Korea's Deleveraging Shocks Global Markets as Quality Factor Takes Over from Momentum
Claire Weston
A leveraged-ETF unwind centered on Korea's chip stocks is rippling through global tech, while quality-factor strategies rose 3.8% in two months — J.P. Morgan estimates the deleveraging needs roughly three more months to run its course.
Why is Korea the epicenter of this sell-off?
Samsung Electronics and SK Hynix together account for over half of KOSPI's weighting. Retail margin financing hit a record ₩38.6 trillion, locking the entire index to two chip stocks and household leverage.
A Hong Kong-listed 2× leveraged long SK Hynix ETF ballooned more than 20-fold this year to roughly $7.78 billion — large enough to move the underlying stock price.
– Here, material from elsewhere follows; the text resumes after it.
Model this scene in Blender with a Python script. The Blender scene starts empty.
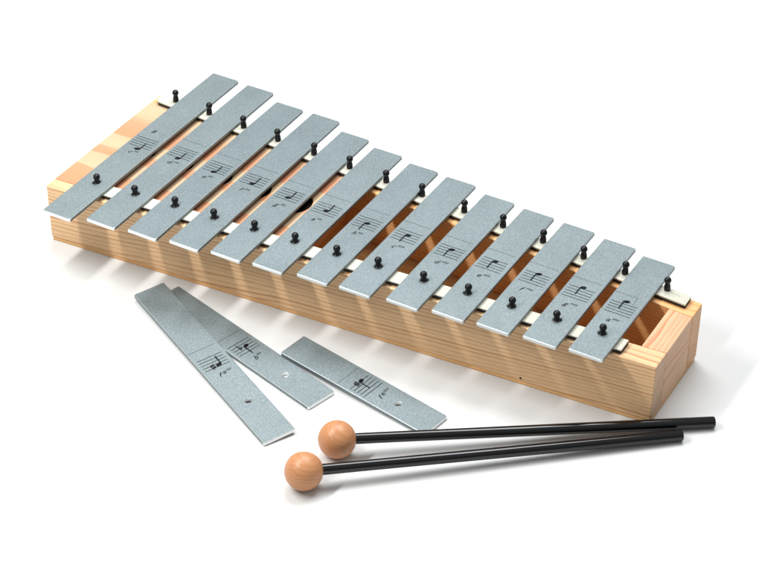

In plain terms = what broke in Korea first was not the AI earnings thesis itself, but the market microstructure: prices ran far ahead of profits, and the leverage scaffolding gave way.
Why does "sideways chop" itself destroy leveraged ETFs?
Leveraged ETFs suffer from path dependence — a compounding drag that works against holders in volatile markets. If an index drops 10% then rallies 11.1% back to even, a 3× product still loses roughly 7%. In plain terms = no further decline is needed; oscillation alone erodes the position.
Single-stock leveraged ETFs also rebalance daily — forced buying on up days, mechanical selling on down days — creating a self-reinforcing feedback loop. This means → gains inflate the bubble; losses accelerate the stampede.
The pressure is traveling along the chain: Korean memory chips → Asian tech → U.S. semiconductors and high-beta momentum baskets.
How far has the deleveraging actually gone?
J.P. Morgan estimates memory-chip leveraged-ETF assets have shrunk roughly 34% from the peak, and all-equity leveraged ETFs are down about 13% — but leverage ratios relative to underlying market cap have not yet normalized.
Retail small-lot call-option volume had approached a cycle extreme of nearly 14 million contracts; margin-account leverage remains near the historic highs of mid-2018 and late 2021.
This means → marginal buying power for tech is fading, yet forced-liquidation risk has not fully cleared. J.P. Morgan estimates roughly three more months of high-volatility range-trading before levels return to pre-April norms.
What does the "quant safety trade" actually buy?
The quality factor — a rules-based screen selecting companies with strong balance sheets and stable earnings — is not the same as buying utilities or low-volatility ETFs. It goes long high-quality firms and, when needed, shorts low-quality ones to extract a return independent of market direction.
Typical screens: high return on equity, steady earnings growth, low debt leverage, healthy free cash flow.
Barclays' quality-factor basket currently includes DaVita, Williams-Sonoma, Kohl's, Fastenal, Seagate, Planet Fitness, Morgan Stanley, and Moderna, among others.
Why is quality surging right now?
The 90-day correlation between quality and momentum factors has dropped to roughly −0.63 — one of the most extreme readings in Barclays' records. In plain terms = the more momentum falls, the more quality rises; they are on opposite ends of a seesaw.
Barclays data: quality strategies gained 3.8% over the past two months, the best of eight factor categories tracked. On Thursday alone the quality basket rose 1.9%, while the Nasdaq 100 fell 1.6% and U.S. semis plunged 4.3%.
Barclays' head of global equity tactical strategy Alex Altman said momentum had benefited from AI capex and accommodative policy, but "many of those tailwinds are now beginning to fade."
Does this mean the bull market is over?
Altman noted that quality-factor cycles often signal investors are moving into the later stages of an economic expansion — "but that does not necessarily mean the bull market is finished." Since 2004, quality and the S&P 500 have risen simultaneously more than 45% of the time.
Last year's institutional fixation on AI trades drove quality-factor enterprise-value-to-sales down to the 11th percentile of the past 20 years. Barclays data show that when the multiple fell this low before, it posted gains in 92% of subsequent six-month windows.
Morgan Stanley strategist Michael Wilson recommends a tactical shift: reduce leveraged ETFs, near-dated calls, and crowded AI hardware positions, and rotate toward low-leverage, high-free-cash-flow sectors with rising earnings estimates that have lagged this year — financials, industrials, healthcare, and consumer.
Content is for reference only, not financial advice.